Empower’s proposal reduces their current administrative expenses for the primary 457(b) and 401(a) plans from 3.5 basis points (bps, 0.035% of assets) to 2.5 bps. (Extra help OBRA plans are charged a fixed annual fee of $30/account.) Based on the plans’ latest reported assets of $625 million, this rate reduction would lower current annual administrative fees from about $218,750 to $156,250, saving participants about $62,500 per year. Administrative costs for the agreement will be paid through fees from participants deferred compensation accounts. These estimated expenses are subject to change based on the assets of the plans and changes in the fund selections.

In addition to offering significant reductions in expenses, a new contract with Empower will provide the following new or enhanced services:

                     A new record-keeping platform that will substantially improve reporting, security and communication capabilities;

                     Expanded website services that will allow participants to obtain a gap analysis to determine whether they are on track to obtain desired retirement income;

                     A new free advice service from a certified financial planner (CFP) for County  participants, who are not required to enroll in a managed account;

                     New administration of a 401(a) plan for a small number of high-earning employees who have exceeded the SamCERA contribution limits due to PEPRA and must be enrolled in a separate 401(a) plan for tax compliance purposes.

The resolution authorizes the Director of Human Resources or designee to execute contract amendments that modify the County’s maximum fiscal obligation under the proposed agreement by no more than $25,000 and/or modify the term and/or services as long as the modified term or services is/are within the current or revised fiscal provisions.

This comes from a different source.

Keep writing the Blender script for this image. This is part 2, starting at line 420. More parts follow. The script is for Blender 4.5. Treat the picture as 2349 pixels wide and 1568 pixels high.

The resolution also delegates authority to the Director of Human Resources or designee to execute supporting technical agreements, such as a supplemental trust agreement, as long as said agreements fall within the scope of the Master Service Agreement (MSA) discussed above and do not modify the County’s maximum fiscal obligation.  

The agreement and resolution have been reviewed and approved by County Attorney’s Office as to form.

PERFORMANCE MEASURE(S):

Empower has committed that if they do not hit the specified performance measures each quarter, they will forfeit 1% of quarterly fees for each metric that is missed, up to 3.75% per quarter. Selected metrics include:

 

Measure

CY 2022 Actual

CY 2023 Projected

FY 2024 through FY 2028

Response Time of Participant Call Center

85% of calls answered within 80 seconds.

80% of calls answered within 20 seconds.

80% of calls answered within 20 seconds.

Timeliness of Participant Statements

100% of statements mailed 15 business days of quarter-end.

100% of statements mailed 15 business days of quarter-end.

100% of statements mailed 15 business days of quarter-end.

Withdrawals Paid

None.

99% of disbursements processed within two days of request. 

99% of disbursements processed within two days of request.

 

FISCAL IMPACT:

The term of the agreement is from March 22, 2023, to March 21, 2028. The entire cost for the agreement will be paid through participants’ deferred compensation accounts.